In response to the ACLU’s analysis of anti-BDS legislation, Senators Robert Portman and Ben Cardin have insisted that the Israel Anti-Boycott Act narrowly targets commercial activity rather than free speech. Proponents argue that cases like Rumsfeld v. Forum for Academic and Institutional Rights, Inc., which held that it was not a violation of free speech to condition federal aid to universities on providing equal access to military recruiters, should apply to BDS. In Rumsfeld, the court noted that the law at issue regulated conduct and not speech.


However, during oral arguments in Koonz v. Watson, the Kansas schoolteacher case, the judge distinguished Rumsfeld from the Kansas anti-BDS statute by stating that the Kansas law aims to regulate conduct that is “inherently expressive” because: “It is easy enough to associate plaintiff’s conduct with the message that the boycotters believe Israel should improve its treatment of Palestinians. And boycotts—like parades—have an expressive quality.” In addition, as the ACLU’s national legal and political directors argue, the federal bill imposes harsh penalties against both individuals and businesses who refuse to purchase goods from companies on the BDS list and who make it clear that they are doing so in support of the BDS movement. They argue that this clearly targets free speech and political beliefs, not commercial conduct.


It is also essential to debunk a falsehood about BDS: Proponents of the anti-BDS legislation often equate BDS with national origin discrimination and view anti-BDS legislation as a form of anti-discrimination legislation, while acknowledging that it may have a chilling effect on speech. However, the targets of the BDS movement are not chosen based on their national origin. Instead, BDS targets are chosen based on what they do.
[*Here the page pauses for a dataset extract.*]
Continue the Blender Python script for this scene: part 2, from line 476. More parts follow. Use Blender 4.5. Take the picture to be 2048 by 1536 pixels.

For example, multinational companies like Caterpillar, G4S, and Hewlett-Packard (not Israeli-owned companies) are on the boycott list because they profit from Israeli occupation of Palestinian land – an occupation that has resulted in a settlement industry that is illegal under international law.


Even if proponents of anti-BDS legislation distinguish the present case from Claiborne by saying that anti-BDS bills only withdraw a privilege from those participating in the boycott, the doctrine of unconstitutional conditions holds that the government “may not deny a benefit to a person on a basis that infringes his constitutionally protected interests — especially, his interest in freedom of speech.” And as the ACLU states, prohibiting state contractors from receiving any government contracts based on their political beliefs and/or associations violates the First Amendment, both on its face and as applied.


Finally, anti-BDS legislation will have a chilling effect on Palestinian human rights advocates, including student activists, and will hurt businesses and individuals who become ineligible for state contracts because they refuse to sign a promise to refrain from boycotting Israel. Regardless of whether one approves of BDS as a tactic or views boycotters as free speech heroes, the anti-BDS bills seriously threaten the freedom of speech and association upon which our most basic civil rights and civil liberties rest.


Editor’s Note: The author’s name is not attached to this post because of an Israeli law barring BDS supporters from entering Israel.